SEE (7681) | more than 5 years ago | (#27719329)

They're talking 922 grams, "7-inch LCD screen at 800 x 480 pixels, 128 MB of DDR2 RAM (expandable to 256 MB, a 1 GB solid-state disk drive (expandable to 4 GB)" and a "2-cell battery will last between two and four hours" for $250.

I can at this moment get a Vostro A90 for $250, 1070 grams, with 8.9-inch 1024 x 600 screen, 1 GB RAM, 16 GB hard drive, a four-cell battery with the same 2-to-4-hour battery life, running a full Linux distro.

That's a lot of capability to lose for less than a third of a pound in weight and no cost savings.

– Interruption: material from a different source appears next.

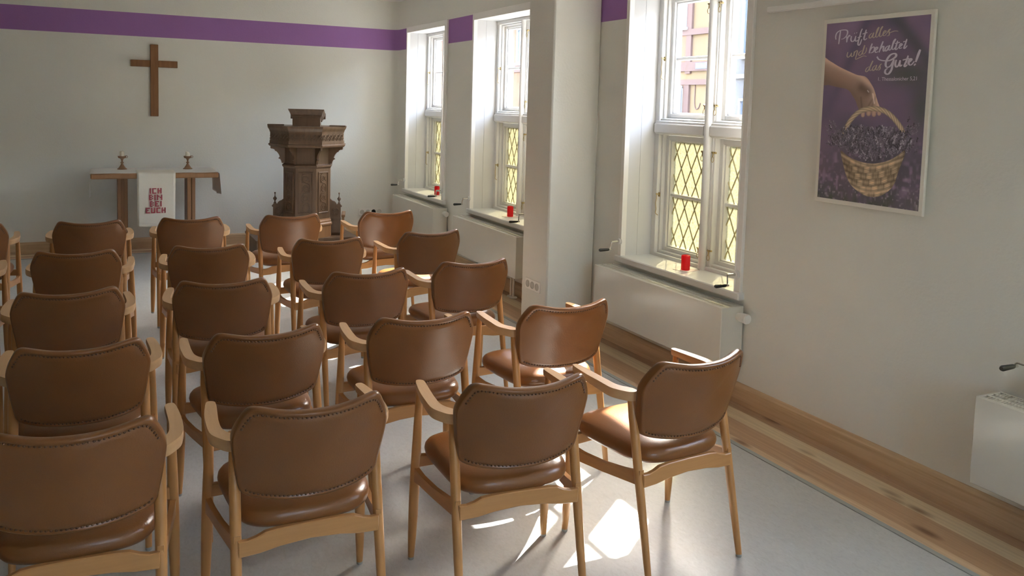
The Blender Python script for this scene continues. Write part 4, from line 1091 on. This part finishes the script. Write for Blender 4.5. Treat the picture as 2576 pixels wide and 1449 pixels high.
STROKES = {'w':[[(0.151,0.046),(0.146,0.071),(0.142,0.097),(0.139,0.12)],[(0.107,0.093),(0.102,0.076),(0.112,0.057),(0.142,0.045),(0.181,0.042),(0.217,0.046),(0.226,0.059),(0.215,0.077),(0.186,0.091),(0.162,0.093)],[(0.218,0.081),(0.223,0.091),(0.223,0.113)],[(0.223,0.099),(0.233,0.085),(0.247,0.075),(0.256,0.081)],[(0.27,0.08),(0.265,0.099),(0.278,0.11),(0.298,0.106),(0.313,0.085)],[(0.314,0.081),(0.309,0.102),(0.322,0.11),(0.336,0.104)],[(0.297,0.065),(0.301,0.067)],[(0.319,0.063),(0.323,0.065)],[(0.376,0.044),(0.363,0.061),(0.354,0.086),(0.343,0.111),(0.341,0.127),(0.352,0.133),(0.364,0.124),(0.372,0.109),(0.377,0.101)],[(0.333,0.092),(0.354,0.088),(0.375,0.085)],[(0.416,0.051),(0.407,0.073),(0.398,0.097),(0.408,0.106),(0.428,0.098)],[(0.381,0.073),(0.429,0.067)],[(0.481,0.128),(0.467,0.153),(0.456,0.18)],[(0.462,0.167),(0.481,0.151),(0.501,0.148),(0.506,0.162),(0.489,0.176),(0.467,0.178)],[(0.505,0.169),(0.528,0.161),(0.536,0.152),(0.523,0.15),(0.513,0.163),(0.521,0.178),(0.543,0.173)],[(0.585,0.12),(0.569,0.147),(0.552,0.178)],[(0.558,0.166),(0.576,0.151),(0.593,0.147),(0.591,0.163),(0.595,0.173),(0.608,0.169)],[(0.635,0.146),(0.615,0.154),(0.609,0.168),(0.621,0.172),(0.638,0.159),(0.648,0.144),(0.642,0.163),(0.653,0.169),(0.664,0.161)],[(0.664,0.159),(0.683,0.135),(0.701,0.113),(0.686,0.123),(0.675,0.149),(0.674,0.163),(0.687,0.166),(0.7,0.157)],[(0.721,0.122),(0.713,0.142),(0.705,0.163),(0.713,0.168),(0.728,0.161)],[(0.697,0.136),(0.743,0.131)],[(0.728,0.159),(0.754,0.15),(0.763,0.142),(0.75,0.139),(0.741,0.152),(0.745,0.163),(0.766,0.159)],[(0.804,0.116),(0.794,0.139),(0.783,0.16),(0.791,0.164),(0.811,0.15)],[(0.772,0.13),(0.808,0.126)],[(0.719,0.221),(0.711,0.243),(0.721,0.258),(0.739,0.252),(0.754,0.224)],[(0.754,0.224),(0.751,0.245),(0.76,0.255),(0.776,0.248)],[(0.824,0.202),(0.811,0.229),(0.796,0.252),(0.804,0.258),(0.822,0.248)],[(0.777,0.224),(0.833,0.217)],[(0.82,0.242),(0.844,0.233),(0.857,0.223),(0.845,0.219),(0.832,0.232),(0.838,0.248),(0.857,0.25),(0.882,0.233)]],'g':[[(0.534,0.2),(0.552,0.214),(0.58,0.221),(0.613,0.224),(0.651,0.224),(0.682,0.217),(0.71,0.205),(0.713,0.194),(0.696,0.188),(0.663,0.194),(0.636,0.213),(0.622,0.237),(0.627,0.254),(0.646,0.259),(0.67,0.25),(0.686,0.232),(0.697,0.218)],[(0.697,0.218),(0.687,0.25),(0.678,0.274),(0.658,0.292),(0.637,0.295),(0.621,0.286),(0.625,0.272),(0.643,0.265)],[(0.926,0.174),(0.912,0.199),(0.893,0.237)],[(0.883,0.247),(0.891,0.253)]],'b':[[(0.472,0.072),(0.453,0.081),(0.446,0.093),(0.458,0.098),(0.476,0.088),(0.489,0.071),(0.482,0.091),(0.492,0.098),(0.505,0.092)],[(0.505,0.092),(0.522,0.068),(0.537,0.044),(0.523,0.053),(0.513,0.077),(0.512,0.092),(0.523,0.096),(0.535,0.09)],[(0.535,0.09),(0.554,0.063),(0.573,0.041),(0.559,0.05),(0.55,0.072),(0.548,0.091),(0.56,0.094),(0.573,0.086)],[(0.573,0.084),(0.597,0.075),(0.606,0.067),(0.593,0.065),(0.581,0.077),(0.583,0.089),(0.597,0.09),(0.613,0.081)],[(0.613,0.081),(0.63,0.064),(0.646,0.058),(0.633,0.068),(0.639,0.079),(0.635,0.091),(0.616,0.093)],[(0.638,0.079),(0.666,0.073),(0.692,0.07),(0.721,0.073)],[(0.241,0.167),(0.234,0.186),(0.243,0.196),(0.263,0.19),(0.28,0.172)],[(0.28,0.172),(0.277,0.188),(0.287,0.194),(0.303,0.188)],[(0.309,0.166),(0.303,0.19)],[(0.304,0.179),(0.32,0.165),(0.337,0.163),(0.334,0.18),(0.327,0.196),(0.322,0.206)],[(0.322,0.206),(0.331,0.209),(0.369,0.2),(0.403,0.193),(0.435,0.197)],[(0.384,0.163),(0.362,0.171),(0.353,0.183),(0.365,0.19),(0.387,0.178),(0.4,0.155),(0.409,0.135),(0.395,0.163),(0.393,0.181),(0.408,0.182),(0.426,0.168),(0.428,0.148)],[(0.465,0.252),(0.44,0.261),(0.432,0.276),(0.446,0.279),(0.468,0.262),(0.498,0.221),(0.476,0.249),(0.471,0.269),(0.48,0.274),(0.494,0.268)],[(0.522,0.247),(0.502,0.258),(0.5,0.271),(0.511,0.274),(0.529,0.26),(0.537,0.245),(0.531,0.265),(0.539,0.272),(0.55,0.266)],[(0.55,0.266),(0.566,0.249),(0.582,0.24),(0.568,0.249),(0.572,0.26),(0.566,0.271),(0.548,0.272)]]}
def ink(lines, wmax, nm, mt):
    m = MB(); A = UH/UW
    for si, st in enumerate(lines):
        P = catmull([Vector((a, b*A, 0)) for a, b in st], 6) if len(st) > 2 else [Vector((a, b*A, 0)) for a, b in st]
        n = len(P); V = []; F = []
        for i, p in enumerate(P):
            d_ = (P[min(i+1, n-1)]-P[max(i-1, 0)]).normalized(); nr = Vector((-d_.y, d_.x, 0))
            k = i/(n-1); w = wmax*(.45+.55*abs(d_.y)**1.5)*(1 if n < 4 else (.55+.45*math.sin(math.pi*min(1, max(0, k*.9+.08)))))
            for sg in (-1, 1):
                q = p+nr*w*sg; V.append((3.2708-.00012*si-.0001*k, PYL-UO-q.x*UW, PZT-VO-q.y/A*UH))
        for i in range(n-1): F.append((2*i, 2*i+1, 2*i+3, 2*i+2))
        m.add(V, F)
    o = m.build(nm, mt, t); o.location = TB
for a_, b_, w_ in ((0, 12, .0080), (12, 24, .0080), (24, 29, .0100)): ink(STROKES['w'][a_:b_], w_, 'verse_word', 'ink_white')
for a_, b_ in ((0, 6), (6, 12), (12, 15)): ink(STROKES['b'][a_:b_], .0062, 'verse_word', 'ink_beige')
ink(STROKES['g'][:2], .0115, 'verse_initial', 'ink_white'); ink(STROKES['g'][2:], .0120, 'exclamation_mark', 'ink_white')
def text_mesh(body, size, nm, mt, M4, par=None, extrude=0.0002, space=1.0, bold=0.0):
    cu = bpy.data.curves.new(nm, 'FONT'); cu.body = body; cu.size = size; cu.extrude = extrude; cu.space_character = space; cu.offset = bold
    tmp = bpy.data.objects.new(nm, cu); COL.objects.link(tmp); dg = bpy.context.evaluated_depsgraph_get()
    me = bpy.data.meshes.new_from_object(tmp.evaluated_get(dg)); bpy.data.objects.remove(tmp)
    me.transform(M4); me.materials.clear(); me.materials.append(M[mt]); me.name = nm
    o = bpy.data.objects.new(nm, me); COL.objects.link(o)
    if par: o.parent = par; o.location = -par.location
    return o
# letters run towards -y on the window wall, facing -x
def onwall(x, y, z): return Matrix(((0, 0, -1, x), (-1, 0, 0, y), (0, 1, 0, z), (0, 0, 0, 1)))
tw = text_mesh('1. Thessalonicher 5,21', .0245, 'verse_source', 'ink_white', onwall(3.2707, PYL-UO-.552*UW, PZT-VO-.330*UH), t)
xs = [v.co.y for v in tw.data.vertices]; wid = max(xs)-min(xs); y0_ = max(xs)
for v in tw.data.vertices: v.co.y = y0_-(y0_-v.co.y)*(.352*UW/wid)

# ================================================================== outside, across the lane
m = MB(); m.box((XO, -12, -.62), (11.0, 40, -.5)); struct(m.build('street', 'street'))
XF = 11.0
def house(y0, y1, H, mt, label, tb=None):
    t = empty('house', (XF, (y0+y1)/2, -.5), label=label, cat='house')
    m = MB(); m.box((XF, y0, -.5), (XF+3.0, y1, H)); o = m.build('facade', mt, t); o.location = -t.location
    return t
hA = house(12.83, 17.2, 5.2, 'ochre', 'ochre half-timbered house across the lane with a blue street sign')
def hp(m, nm, mt, par=None):
    o = m.build(nm, mt, None); o.parent = par or hA
    if par is None: o.location = -hA.location
    return o
m = MB(); d = .05
for (y0, y1, z0, z1) in ((13.70, 13.86, 2.4, 5.2), (12.83, 17.2, 3.19, 3.31), (12.83, 17.2, 2.45, 2.64), (12.83, 17.2, 2.17, 2.28), (13.71, 13.87, -.5, 2.2), (15.6, 15.76, -.5, 5.2), (12.83, 12.9, -.5, 5.2), (12.83, 17.2, 4.6, 4.72), (16.9, 17.1, -.5, 5.2)):
    m.box((XF-(d if z1-z0 > 1 else d+.012), y0, z0), (XF, y1, z1))
hp(m, 'timber_frame', 'timber')
m = MB(); m.box((XF-.04, 13.87, -.5), (XF, 14.35, 2.17)); m.box((XF-.04, 13.86, 2.64), (XF, 14.35, 3.19)); hp(m, 'salmon_panel', 'salmon')
def owin(y0, y1, z0, z1, par=hA):
    m = MB(); w = .05
    m.box((XF-.07, y0, z0), (XF-.01, y0+w, z1)); m.box((XF-.07, y1-w, z0), (XF-.01, y1, z1)); m.box((XF-.07, y0+w, z0), (XF-.01, y1-w, z0+w)); m.box((XF-.07, y0+w, z1-w), (XF-.01, y1-w, z1))
    m.box((XF-.06, (y0+y1)/2-.02, z0+w), (XF-.012, (y0+y1)/2+.02, z1-w)); m.box((XF-.10, y0-.04, z0-.06), (XF, y1+.04, z0))
    f = m.build('window_frame', 'outwhite', None); f.parent = par; f.location = -par.location
    g = MB(); g.box((XF-.03, y0+w, z0+w), (XF-.02, y1-w, z1-w)); p = g.build('pane', 'outwin', None); p.parent = f
owin(13.86, 14.8, 3.36, 4.5); owin(13.90, 14.75, .6, 2.10); owin(15.9, 16.8, 3.4, 4.5)
m = MB(); m.tube([(XF-.10, 13.93, -.5), (XF-.10, 13.93, 2.05), (XF-.07, 13.93, 2.15)], .035, 10); hp(m, 'downpipe', 'outwhite')
m = MB()
pts = catmull([(XF-.012, 13.55, 2.17), (XF-.012, 13.55, 1.80), (XF-.012, 13.50, 1.68), (XF-.012, 13.42, 1.70), (XF-.012, 13.37, 1.80)], 5); m.tube(pts, .010, 6); hp(m, 'cable', 'timber')
sg = empty('street_sign', (XF-.070, 13.20, 2.55), label='blue enamel street sign reading Berliner on the ochre house', cat='sign')
m = MB(); m.box((XF-.076, 12.90, 2.485), (XF-.062, 13.495, 2.612), .002); o = m.build('plate', 'signblue', sg); o.location = -sg.location
text_mesh('Berliner', .105, 'lettering', 'signwhite', onwall(XF-.0775, 13.475, 2.520), sg, .0008)
hB = house(4.0, 12.83, 4.8, 'greyrender', 'grey rendered house across the lane, right of the ochre one')
m = MB(); m.box((XF-.06, 4.0, 2.28), (XF, 12.83, 2.36)); m.box((XF-.03, 11.0, -.5), (XF, 12.83, 1.1)); o = m.build('string_course', 'outwhite', hB); o.location = -hB.location
owin(11.3, 12.2, 2.7, 3.9, hB); owin(9.3, 10.2, 2.7, 3.9, hB); owin(11.3, 12.2, .5, 1.9, hB)
hC = house(17.2, 36.0, 4.7, 'salmon', 'salmon timbered house farther down the lane, left of the ochre one')
m = MB()
for y in range(18, 36, 2): m.box((XF-.05, y, -.5), (XF, y+.22, 4.7))
for z in (1.2, 2.6, 3.9): m.box((XF-.062, 17.2, z), (XF, 36, z+.2))
o = m.build('timber_frame', 'timber', hC); o.location = -hC.location
for y in (18.6, 20.7, 24.6, 28.6, 32.5): owin(y, y+.9, 2.85, 3.85, hC)
hD = house(-12, 4.0, 4.6, 'greyrender', 'plain rendered house across the lane at the near end')
hE = empty('house', (7, 40, -.5), label='pale house closing the end of the lane', cat='house')
m = MB(); m.box((XO, 39, -.5), (14, 40, 4)); o = m.build('facade', 'greyrender', hE); o.location = -hE.location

Low speed Atom is more interesting (0)

Anonymous Coward | more than 5 years ago | (#27719653)

Now you can get 1.6Ghz Atom under the 200 euros. Microsoft worked together with Intel to optimize Windows 7 on the Atom platform. It performs 10 to 30% faster than XP. If GCC would have some Atom optimalisations this would be better. With multiboot between OSX, Ubuntu and Windows 7, Windows feels a lot more responsive.

I can run an ASUS EEE 901 for more than 8 hours playing divx video (auto power management, half brightness) on a single charge.

It is not expected that ARM is more energy efficient with current complex software and usage patterns. Not every application is available for ARM.

More reason that I use my X31 & Nokia 9500... (1)

sethstorm (512897) | more than 5 years ago | (#27720465)

and that he hopes to have Chinese manufacturing partners producing the $250 Alpha 680 within 3 months."

Cut rate design, cut-rate components, and no EDGE/EVDO/3G.

If I want a netbook, I'll opt for a E90 or one of the recent HTC qwerty phones to replace my 9500. The HTC one can do Android, the E90 does Series 60 quite well.

If I want a relatively slim and small "full-size" machine, I'll go for a Thinkpad of some sort. At least those havent gone cut-rate.